PROVIDED DATA
[START]

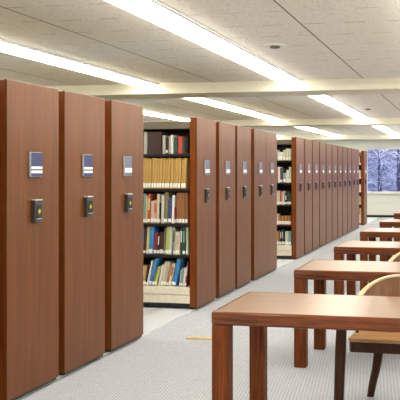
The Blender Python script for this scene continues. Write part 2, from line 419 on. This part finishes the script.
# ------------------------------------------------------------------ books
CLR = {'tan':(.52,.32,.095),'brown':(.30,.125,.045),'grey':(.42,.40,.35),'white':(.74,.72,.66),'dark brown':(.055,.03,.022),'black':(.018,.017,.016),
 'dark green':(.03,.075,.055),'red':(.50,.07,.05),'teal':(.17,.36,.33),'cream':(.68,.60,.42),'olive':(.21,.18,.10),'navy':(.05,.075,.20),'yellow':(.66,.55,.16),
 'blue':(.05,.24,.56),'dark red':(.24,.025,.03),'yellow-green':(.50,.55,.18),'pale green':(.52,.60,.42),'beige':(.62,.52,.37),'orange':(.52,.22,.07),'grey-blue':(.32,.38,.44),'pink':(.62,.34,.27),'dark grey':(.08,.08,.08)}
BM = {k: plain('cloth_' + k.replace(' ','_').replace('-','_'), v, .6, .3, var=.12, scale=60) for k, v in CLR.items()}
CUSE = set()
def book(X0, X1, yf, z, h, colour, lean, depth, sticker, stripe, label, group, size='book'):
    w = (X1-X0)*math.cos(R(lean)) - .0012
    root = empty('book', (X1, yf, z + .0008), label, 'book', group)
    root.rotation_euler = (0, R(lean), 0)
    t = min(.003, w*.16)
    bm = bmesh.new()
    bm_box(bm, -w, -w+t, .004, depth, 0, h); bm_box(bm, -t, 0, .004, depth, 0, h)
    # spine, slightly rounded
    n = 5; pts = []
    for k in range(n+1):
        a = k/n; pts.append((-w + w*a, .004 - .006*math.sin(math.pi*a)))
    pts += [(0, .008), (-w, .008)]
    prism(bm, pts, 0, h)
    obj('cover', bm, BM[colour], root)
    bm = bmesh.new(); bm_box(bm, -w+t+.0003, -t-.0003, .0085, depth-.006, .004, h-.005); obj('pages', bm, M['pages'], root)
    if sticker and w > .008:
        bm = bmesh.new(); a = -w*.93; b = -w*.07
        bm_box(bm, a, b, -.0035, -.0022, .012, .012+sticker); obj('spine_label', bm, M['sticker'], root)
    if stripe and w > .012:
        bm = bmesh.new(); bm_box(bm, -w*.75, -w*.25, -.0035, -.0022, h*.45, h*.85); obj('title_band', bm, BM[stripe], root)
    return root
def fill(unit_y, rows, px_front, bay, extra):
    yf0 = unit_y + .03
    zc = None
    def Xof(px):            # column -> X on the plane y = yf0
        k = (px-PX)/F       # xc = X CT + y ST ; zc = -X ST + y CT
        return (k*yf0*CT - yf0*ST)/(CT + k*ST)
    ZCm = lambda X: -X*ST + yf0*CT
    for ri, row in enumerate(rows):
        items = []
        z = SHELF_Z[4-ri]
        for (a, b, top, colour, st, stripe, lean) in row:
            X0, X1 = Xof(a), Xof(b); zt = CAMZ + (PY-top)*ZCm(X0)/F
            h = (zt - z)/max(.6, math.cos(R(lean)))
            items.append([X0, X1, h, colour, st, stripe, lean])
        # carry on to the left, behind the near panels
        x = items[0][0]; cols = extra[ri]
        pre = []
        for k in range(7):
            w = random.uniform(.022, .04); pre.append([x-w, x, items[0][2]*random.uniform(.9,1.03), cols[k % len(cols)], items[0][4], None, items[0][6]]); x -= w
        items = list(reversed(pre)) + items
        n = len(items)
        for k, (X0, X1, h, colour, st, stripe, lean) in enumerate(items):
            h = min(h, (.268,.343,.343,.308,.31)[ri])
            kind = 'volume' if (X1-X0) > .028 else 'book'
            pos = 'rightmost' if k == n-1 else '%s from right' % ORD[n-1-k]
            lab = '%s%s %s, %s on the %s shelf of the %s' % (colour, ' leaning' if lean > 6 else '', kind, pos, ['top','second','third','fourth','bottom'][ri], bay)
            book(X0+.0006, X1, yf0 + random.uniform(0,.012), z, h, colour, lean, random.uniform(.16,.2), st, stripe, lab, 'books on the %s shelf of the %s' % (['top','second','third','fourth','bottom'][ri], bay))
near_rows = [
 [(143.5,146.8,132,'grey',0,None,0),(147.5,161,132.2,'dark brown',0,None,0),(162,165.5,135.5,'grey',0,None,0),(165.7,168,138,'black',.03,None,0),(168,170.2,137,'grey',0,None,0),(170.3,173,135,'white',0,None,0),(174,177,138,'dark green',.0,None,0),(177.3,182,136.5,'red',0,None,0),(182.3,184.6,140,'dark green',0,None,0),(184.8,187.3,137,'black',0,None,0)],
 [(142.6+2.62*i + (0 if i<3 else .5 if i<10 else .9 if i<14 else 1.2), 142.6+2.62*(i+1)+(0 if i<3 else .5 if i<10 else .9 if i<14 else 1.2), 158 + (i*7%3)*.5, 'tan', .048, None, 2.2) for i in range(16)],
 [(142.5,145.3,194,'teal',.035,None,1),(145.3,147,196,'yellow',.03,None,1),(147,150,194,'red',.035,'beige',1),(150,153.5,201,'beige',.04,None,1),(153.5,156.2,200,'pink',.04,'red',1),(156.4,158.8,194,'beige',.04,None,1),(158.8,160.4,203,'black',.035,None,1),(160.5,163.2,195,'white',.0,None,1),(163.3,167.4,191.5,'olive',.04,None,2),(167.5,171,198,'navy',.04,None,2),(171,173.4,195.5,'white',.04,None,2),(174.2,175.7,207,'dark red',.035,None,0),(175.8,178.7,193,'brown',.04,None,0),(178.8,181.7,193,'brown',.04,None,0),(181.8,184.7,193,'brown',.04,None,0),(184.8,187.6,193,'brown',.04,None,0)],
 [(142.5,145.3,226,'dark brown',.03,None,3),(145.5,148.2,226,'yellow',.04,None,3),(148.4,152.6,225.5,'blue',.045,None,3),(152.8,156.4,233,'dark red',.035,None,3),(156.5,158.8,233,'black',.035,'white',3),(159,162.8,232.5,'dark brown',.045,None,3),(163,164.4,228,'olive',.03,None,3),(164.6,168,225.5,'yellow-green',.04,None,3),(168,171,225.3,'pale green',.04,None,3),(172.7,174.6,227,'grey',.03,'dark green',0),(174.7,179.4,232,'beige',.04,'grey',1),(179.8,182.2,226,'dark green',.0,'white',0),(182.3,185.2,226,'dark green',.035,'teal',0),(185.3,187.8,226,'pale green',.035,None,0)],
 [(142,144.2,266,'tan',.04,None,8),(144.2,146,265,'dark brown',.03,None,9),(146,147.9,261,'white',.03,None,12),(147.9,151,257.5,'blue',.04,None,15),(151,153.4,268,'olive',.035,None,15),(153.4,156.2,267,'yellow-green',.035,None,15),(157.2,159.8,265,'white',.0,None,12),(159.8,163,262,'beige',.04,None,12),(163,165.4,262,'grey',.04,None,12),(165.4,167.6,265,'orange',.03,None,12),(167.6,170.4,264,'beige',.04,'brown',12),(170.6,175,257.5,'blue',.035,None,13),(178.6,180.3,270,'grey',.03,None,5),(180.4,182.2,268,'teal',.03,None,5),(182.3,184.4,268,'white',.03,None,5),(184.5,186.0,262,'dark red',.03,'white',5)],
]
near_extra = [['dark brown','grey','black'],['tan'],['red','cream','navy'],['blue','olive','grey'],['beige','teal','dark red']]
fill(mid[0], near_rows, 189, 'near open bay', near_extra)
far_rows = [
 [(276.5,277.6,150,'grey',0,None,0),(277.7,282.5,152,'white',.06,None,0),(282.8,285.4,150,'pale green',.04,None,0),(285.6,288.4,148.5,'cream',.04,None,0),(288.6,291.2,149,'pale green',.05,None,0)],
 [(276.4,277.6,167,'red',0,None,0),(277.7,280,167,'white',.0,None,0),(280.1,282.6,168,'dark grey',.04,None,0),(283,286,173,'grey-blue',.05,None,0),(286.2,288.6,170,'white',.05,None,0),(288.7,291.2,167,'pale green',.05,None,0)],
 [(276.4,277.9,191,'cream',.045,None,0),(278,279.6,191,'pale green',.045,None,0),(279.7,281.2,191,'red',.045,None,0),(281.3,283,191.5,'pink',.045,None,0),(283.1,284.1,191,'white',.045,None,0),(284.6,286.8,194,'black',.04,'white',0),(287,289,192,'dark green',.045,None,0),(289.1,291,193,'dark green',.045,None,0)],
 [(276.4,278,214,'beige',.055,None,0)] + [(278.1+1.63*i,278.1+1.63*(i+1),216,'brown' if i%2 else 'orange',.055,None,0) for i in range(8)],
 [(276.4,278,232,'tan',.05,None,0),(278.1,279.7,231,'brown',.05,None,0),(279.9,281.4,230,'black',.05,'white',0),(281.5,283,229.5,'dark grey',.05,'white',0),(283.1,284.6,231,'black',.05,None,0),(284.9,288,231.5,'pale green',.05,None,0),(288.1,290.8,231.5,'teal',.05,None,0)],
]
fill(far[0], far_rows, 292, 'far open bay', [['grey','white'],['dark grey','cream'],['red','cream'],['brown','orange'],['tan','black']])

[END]

THE PROBLEM
Search the data above for lines holding "from" and copy each of them.

EXERCISE ANSWER
The Blender Python script for this scene continues. Write part 2, from line 419 on. This part finishes the script.
            pos = 'rightmost' if k == n-1 else '%s from right' % ORD[n-1-k]